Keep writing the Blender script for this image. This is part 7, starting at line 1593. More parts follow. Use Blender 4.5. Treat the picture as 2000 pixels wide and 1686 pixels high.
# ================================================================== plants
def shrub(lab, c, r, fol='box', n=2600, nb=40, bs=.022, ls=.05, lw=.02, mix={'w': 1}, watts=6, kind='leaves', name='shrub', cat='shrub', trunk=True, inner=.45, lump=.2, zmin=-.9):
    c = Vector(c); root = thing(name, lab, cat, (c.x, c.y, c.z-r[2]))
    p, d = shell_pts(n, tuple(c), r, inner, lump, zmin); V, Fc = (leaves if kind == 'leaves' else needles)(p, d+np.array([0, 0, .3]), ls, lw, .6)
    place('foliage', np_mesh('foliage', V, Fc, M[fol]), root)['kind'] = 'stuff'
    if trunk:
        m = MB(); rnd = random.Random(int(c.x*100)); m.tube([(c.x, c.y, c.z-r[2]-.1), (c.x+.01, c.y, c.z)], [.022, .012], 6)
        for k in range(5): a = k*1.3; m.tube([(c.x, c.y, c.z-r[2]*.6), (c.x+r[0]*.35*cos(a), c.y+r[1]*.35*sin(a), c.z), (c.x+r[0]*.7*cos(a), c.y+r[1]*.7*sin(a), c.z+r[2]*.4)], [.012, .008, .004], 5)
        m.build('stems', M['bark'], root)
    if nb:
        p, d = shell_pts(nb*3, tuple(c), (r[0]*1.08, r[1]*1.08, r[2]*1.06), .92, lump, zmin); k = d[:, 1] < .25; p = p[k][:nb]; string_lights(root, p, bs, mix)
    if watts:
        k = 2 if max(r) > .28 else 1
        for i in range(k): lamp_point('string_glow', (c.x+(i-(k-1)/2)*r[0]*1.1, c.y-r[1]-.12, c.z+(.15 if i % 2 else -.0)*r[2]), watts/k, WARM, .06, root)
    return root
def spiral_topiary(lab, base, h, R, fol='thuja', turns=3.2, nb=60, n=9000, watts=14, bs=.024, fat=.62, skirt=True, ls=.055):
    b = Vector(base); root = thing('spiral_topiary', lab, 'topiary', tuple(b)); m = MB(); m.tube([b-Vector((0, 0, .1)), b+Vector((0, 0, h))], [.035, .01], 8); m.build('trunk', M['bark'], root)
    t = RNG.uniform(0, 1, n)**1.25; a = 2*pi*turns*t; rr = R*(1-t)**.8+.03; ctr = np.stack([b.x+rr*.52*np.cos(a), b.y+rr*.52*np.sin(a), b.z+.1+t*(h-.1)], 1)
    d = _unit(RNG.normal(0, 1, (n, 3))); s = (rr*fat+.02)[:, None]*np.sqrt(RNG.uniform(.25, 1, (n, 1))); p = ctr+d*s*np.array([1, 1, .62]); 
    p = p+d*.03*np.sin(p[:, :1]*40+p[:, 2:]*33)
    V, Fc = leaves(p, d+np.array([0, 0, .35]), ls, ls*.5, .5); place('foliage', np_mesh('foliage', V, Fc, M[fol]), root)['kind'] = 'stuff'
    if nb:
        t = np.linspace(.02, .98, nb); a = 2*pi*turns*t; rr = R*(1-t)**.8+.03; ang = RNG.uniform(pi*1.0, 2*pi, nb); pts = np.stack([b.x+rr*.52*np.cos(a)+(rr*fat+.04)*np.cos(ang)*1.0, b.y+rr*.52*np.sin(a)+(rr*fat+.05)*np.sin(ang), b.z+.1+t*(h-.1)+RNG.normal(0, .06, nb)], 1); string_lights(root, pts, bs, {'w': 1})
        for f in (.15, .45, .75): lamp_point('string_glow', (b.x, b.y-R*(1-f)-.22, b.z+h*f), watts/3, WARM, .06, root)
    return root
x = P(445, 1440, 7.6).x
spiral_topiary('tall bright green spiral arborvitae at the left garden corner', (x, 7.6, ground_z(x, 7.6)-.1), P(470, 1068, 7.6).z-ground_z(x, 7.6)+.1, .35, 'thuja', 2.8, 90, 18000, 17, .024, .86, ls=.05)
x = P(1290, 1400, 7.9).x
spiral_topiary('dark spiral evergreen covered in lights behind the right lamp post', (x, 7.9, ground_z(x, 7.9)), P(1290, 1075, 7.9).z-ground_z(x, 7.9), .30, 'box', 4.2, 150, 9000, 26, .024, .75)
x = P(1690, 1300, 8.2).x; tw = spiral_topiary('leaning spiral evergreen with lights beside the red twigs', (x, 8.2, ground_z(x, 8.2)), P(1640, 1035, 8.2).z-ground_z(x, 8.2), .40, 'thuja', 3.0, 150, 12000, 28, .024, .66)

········

Write the complete data out, exactly as above.

Keep writing the Blender script for this image. This is part 7, starting at line 1593. More parts follow. Use Blender 4.5. Treat the picture as 2000 pixels wide and 1686 pixels high.
# ================================================================== plants
def shrub(lab, c, r, fol='box', n=2600, nb=40, bs=.022, ls=.05, lw=.02, mix={'w': 1}, watts=6, kind='leaves', name='shrub', cat='shrub', trunk=True, inner=.45, lump=.2, zmin=-.9):
    c = Vector(c); root = thing(name, lab, cat, (c.x, c.y, c.z-r[2]))
    p, d = shell_pts(n, tuple(c), r, inner, lump, zmin); V, Fc = (leaves if kind == 'leaves' else needles)(p, d+np.array([0, 0, .3]), ls, lw, .6)
    place('foliage', np_mesh('foliage', V, Fc, M[fol]), root)['kind'] = 'stuff'
    if trunk:
        m = MB(); rnd = random.Random(int(c.x*100)); m.tube([(c.x, c.y, c.z-r[2]-.1), (c.x+.01, c.y, c.z)], [.022, .012], 6)
        for k in range(5): a = k*1.3; m.tube([(c.x, c.y, c.z-r[2]*.6), (c.x+r[0]*.35*cos(a), c.y+r[1]*.35*sin(a), c.z), (c.x+r[0]*.7*cos(a), c.y+r[1]*.7*sin(a), c.z+r[2]*.4)], [.012, .008, .004], 5)
        m.build('stems', M['bark'], root)
    if nb:
        p, d = shell_pts(nb*3, tuple(c), (r[0]*1.08, r[1]*1.08, r[2]*1.06), .92, lump, zmin); k = d[:, 1] < .25; p = p[k][:nb]; string_lights(root, p, bs, mix)
    if watts:
        k = 2 if max(r) > .28 else 1
        for i in range(k): lamp_point('string_glow', (c.x+(i-(k-1)/2)*r[0]*1.1, c.y-r[1]-.12, c.z+(.15 if i % 2 else -.0)*r[2]), watts/k, WARM, .06, root)
    return root
def spiral_topiary(lab, base, h, R, fol='thuja', turns=3.2, nb=60, n=9000, watts=14, bs=.024, fat=.62, skirt=True, ls=.055):
    b = Vector(base); root = thing('spiral_topiary', lab, 'topiary', tuple(b)); m = MB(); m.tube([b-Vector((0, 0, .1)), b+Vector((0, 0, h))], [.035, .01], 8); m.build('trunk', M['bark'], root)
    t = RNG.uniform(0, 1, n)**1.25; a = 2*pi*turns*t; rr = R*(1-t)**.8+.03; ctr = np.stack([b.x+rr*.52*np.cos(a), b.y+rr*.52*np.sin(a), b.z+.1+t*(h-.1)], 1)
    d = _unit(RNG.normal(0, 1, (n, 3))); s = (rr*fat+.02)[:, None]*np.sqrt(RNG.uniform(.25, 1, (n, 1))); p = ctr+d*s*np.array([1, 1, .62]); 
    p = p+d*.03*np.sin(p[:, :1]*40+p[:, 2:]*33)
    V, Fc = leaves(p, d+np.array([0, 0, .35]), ls, ls*.5, .5); place('foliage', np_mesh('foliage', V, Fc, M[fol]), root)['kind'] = 'stuff'
    if nb:
        t = np.linspace(.02, .98, nb); a = 2*pi*turns*t; rr = R*(1-t)**.8+.03; ang = RNG.uniform(pi*1.0, 2*pi, nb); pts = np.stack([b.x+rr*.52*np.cos(a)+(rr*fat+.04)*np.cos(ang)*1.0, b.y+rr*.52*np.sin(a)+(rr*fat+.05)*np.sin(ang), b.z+.1+t*(h-.1)+RNG.normal(0, .06, nb)], 1); string_lights(root, pts, bs, {'w': 1})
        for f in (.15, .45, .75): lamp_point('string_glow', (b.x, b.y-R*(1-f)-.22, b.z+h*f), watts/3, WARM, .06, root)
    return root
x = P(445, 1440, 7.6).x
spiral_topiary('tall bright green spiral arborvitae at the left garden corner', (x, 7.6, ground_z(x, 7.6)-.1), P(470, 1068, 7.6).z-ground_z(x, 7.6)+.1, .35, 'thuja', 2.8, 90, 18000, 17, .024, .86, ls=.05)
x = P(1290, 1400, 7.9).x
spiral_topiary('dark spiral evergreen covered in lights behind the right lamp post', (x, 7.9, ground_z(x, 7.9)), P(1290, 1075, 7.9).z-ground_z(x, 7.9), .30, 'box', 4.2, 150, 9000, 26, .024, .75)
x = P(1690, 1300, 8.2).x; tw = spiral_topiary('leaning spiral evergreen with lights beside the red twigs', (x, 8.2, ground_z(x, 8.2)), P(1640, 1035, 8.2).z-ground_z(x, 8.2), .40, 'thuja', 3.0, 150, 12000, 28, .024, .66)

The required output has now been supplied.